My short story “Hot Spot” is published in the New Yorker Summer Fiction Flash Series. It’s part of my forthcoming collection, Day Care.
"Lange's prose is smart and surprising, invigoratingly icy and delicious."
—Joy Williams, author of Concerning the Future of Souls
"Read more than a couple of these slippery gems, and you run the risk of calling up friends and even strangers and saying, Hey, don't hang up—listen to this...!"
—Ed Park, Pulitzer Prize Finalist for Same Bed, Different Dreams
"In these stories that are insightful, deliciously weird, and often laugh-out-loud funny, Lange reminds us that life, real life, is a kind of delirium. Day Care has made me greedy; now I want to see more of the world, more of our beautiful batshit existence, through Nora Lange's lens."
—Maggie Smith, bestselling author of You Could Make This Place Beautiful
"Lange is unwilling, uninterested, and unsympathetic to storytelling that traffics in the maudlin, mundane, or murky. The stories of Day Care are brutal, hilarious, and relentless; they are pedal to the metal, which is to say: divine and not a little bit insane.”
—Hannah Pittard, author of If You Love It, Let It Kill You
From award-winning author Nora Lange comes a ransacking of the house of motherhood and matrimony.
Nora Lange’s debut novel, Us Fools, was praised as the “Great American Novel” by Molly Young in The New York Times, and “a razor-sharp critique of American capitalism” by Michael Schaub at NPR. Now, she turns her eye toward the daily exercise of getting by.
In “Heart Beats,” Carol and David arrive late to a Boston dinner party for a night of “messy socializing” with other couples, including a former cult-leader turned financial-advisor and a woman who learned of a “kinky sort of game” while riding public transit, details that she will reveal after the peach crumble. In “Island of Phaetons,” an expatriate living in Istanbul is called away from her daily life with “the husband” and “the friend who wanted more than friendship” to visit her mother, who notoriously makes bad decisions, and who has just arrived in Greece “with news” for her daughter, a tantalizing invitation that has her daughter immediately on a plane.

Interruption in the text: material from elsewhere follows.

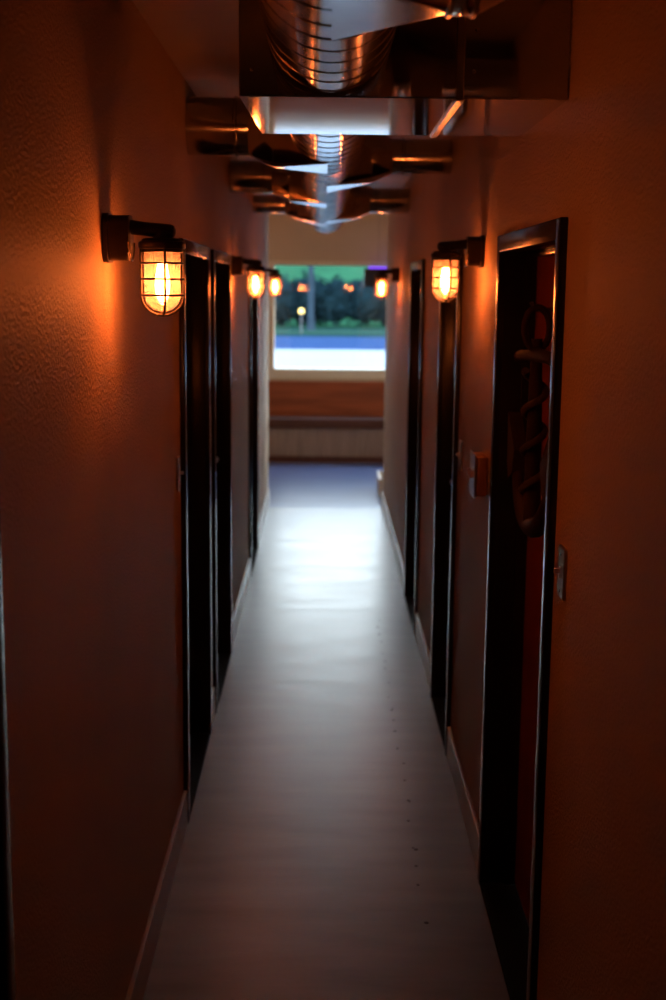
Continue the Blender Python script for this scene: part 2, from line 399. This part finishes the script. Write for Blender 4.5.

In “Dog Star,” two figurines live out their dreams before succumbing to the truth that they have been assembled inside of a snow globe and will never go anywhere. In the title story, a new mother in Los Angeles navigates a job, a long-distance relationship with her husband, and her visiting mother, while hoping to find relief in daytime app sex.
These stories of lust, estrangement, and self-preservation are at once hilarious and savage. Day Care is a biting reflection on economic precarity, love, and peeing your pants.